Bill East wrote:
>Can it be that Crockers is even more pedantic than me?
Easily.
Or, since there seems to be some confusion amongst the colloquials (apparently
some species of controling authority amongst the linguistic relativists of the
Momma Country) about when a verb is a adverb: "Easy."
(Note colloquially acceptable spurning of the pedantic-striking "an" and of
the peskie, knit-piquing matter of what parts of speech might be which.)
As in: "Crockers could *Easy* be more pedantic than the Ole Oriens."
Poor, long-suffering Crockers recently spent part of his
unwinding-from-reading-the-danged-pedantic-religion-list evening watching a
segment on his nation's much-touted, increasingly-blow-dried Public Tee-Vee
News Hour wherein several *senior* educators (superintendents and principals,
i.e., for the foreigners listening: head-masters/mistresses) in the secondary
public (i.e., for dittos: tax-supported) schools of several major cities speak
extemporaneously about *the* most pressing problem facing the public schools
in Crocker's country, viz., "discipline."

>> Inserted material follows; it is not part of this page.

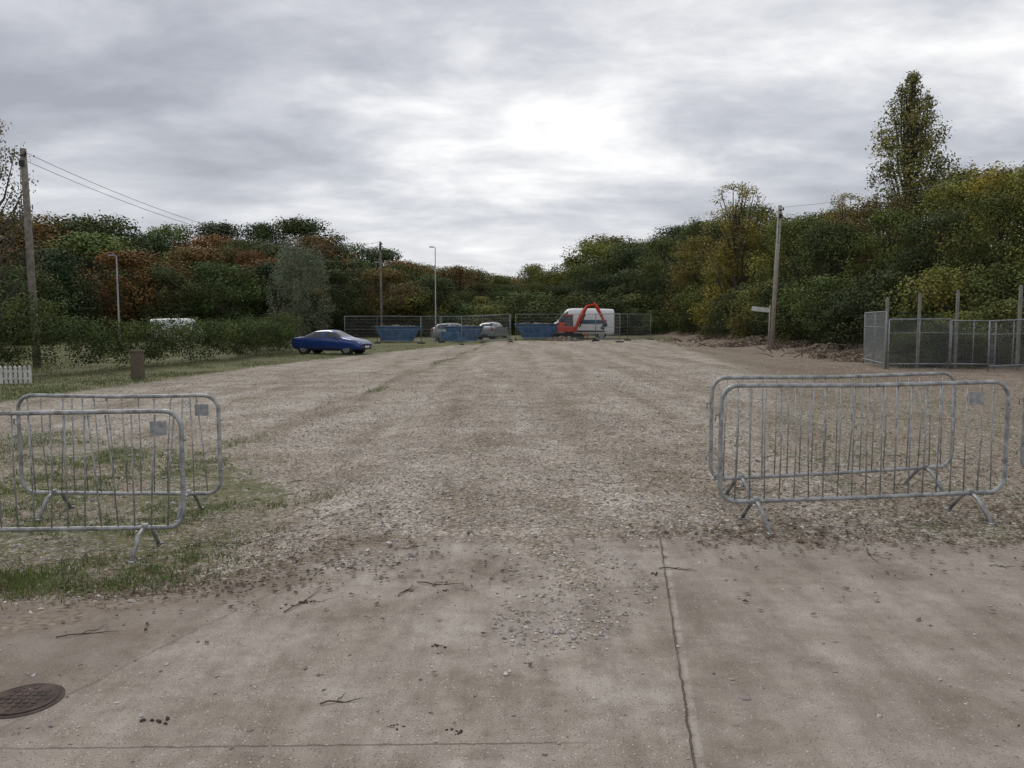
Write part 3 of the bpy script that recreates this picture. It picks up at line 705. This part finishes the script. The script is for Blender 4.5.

During which discourse each and every one of these Learnéd Morons made,
by actual count, an average of one significant gramatical mistake (even
by Fowler's relativistic pussy-footing) in every three sentances uttered.
Pedantic, schmedantic.
It's a simple question of one of those, waddayacallit, eclipses.
Something's left out, as Crockers tried to indicate.
Ifen the Ole Oriens is going to have a prayer of keeping his laurels as Head
Pedant of this Learnéd List (HPLL), he needs to diagram this
sentence for Crockers such that "than them" comes out a prepositional clause:
"We are like dwarves on giants' shoulders,
so that we can see more and further than them."
>[Fowler} "But the prepositional use of 'than' is now so common colloquially
(He is older than me; they travelled much faster than us) that the bare
subjective pronoun in such a position strikes the reader as pedantic..."
Bull feathers.
It doant strike *this* reader as pedantic in the least.
O Contraire, ma frere, it strikes this reader as a sentence which makes
perfect gramatical--and, therefore, rational--sense.
"He is older than me is."
"They traveled much faster than us did."
Mmmm...
I'll just *bet* they did.
No *WONDER* the Empire has sunk beneath the waves with hardly a echo
(note consistancy in the colloquially acceptable spurning of the pedantic
"an").
Down *that* road lies ruin and desolation, O.O., and there be dragons as
well.
Crockers will stand on this line till Purgatory freezes over, if necessary.
The *last* thing that we need is for "colloquials" to go round setting
the standards for what passes as the rules of language (which is to say:
of thought).
Crockers in Bloomington, and proud of it.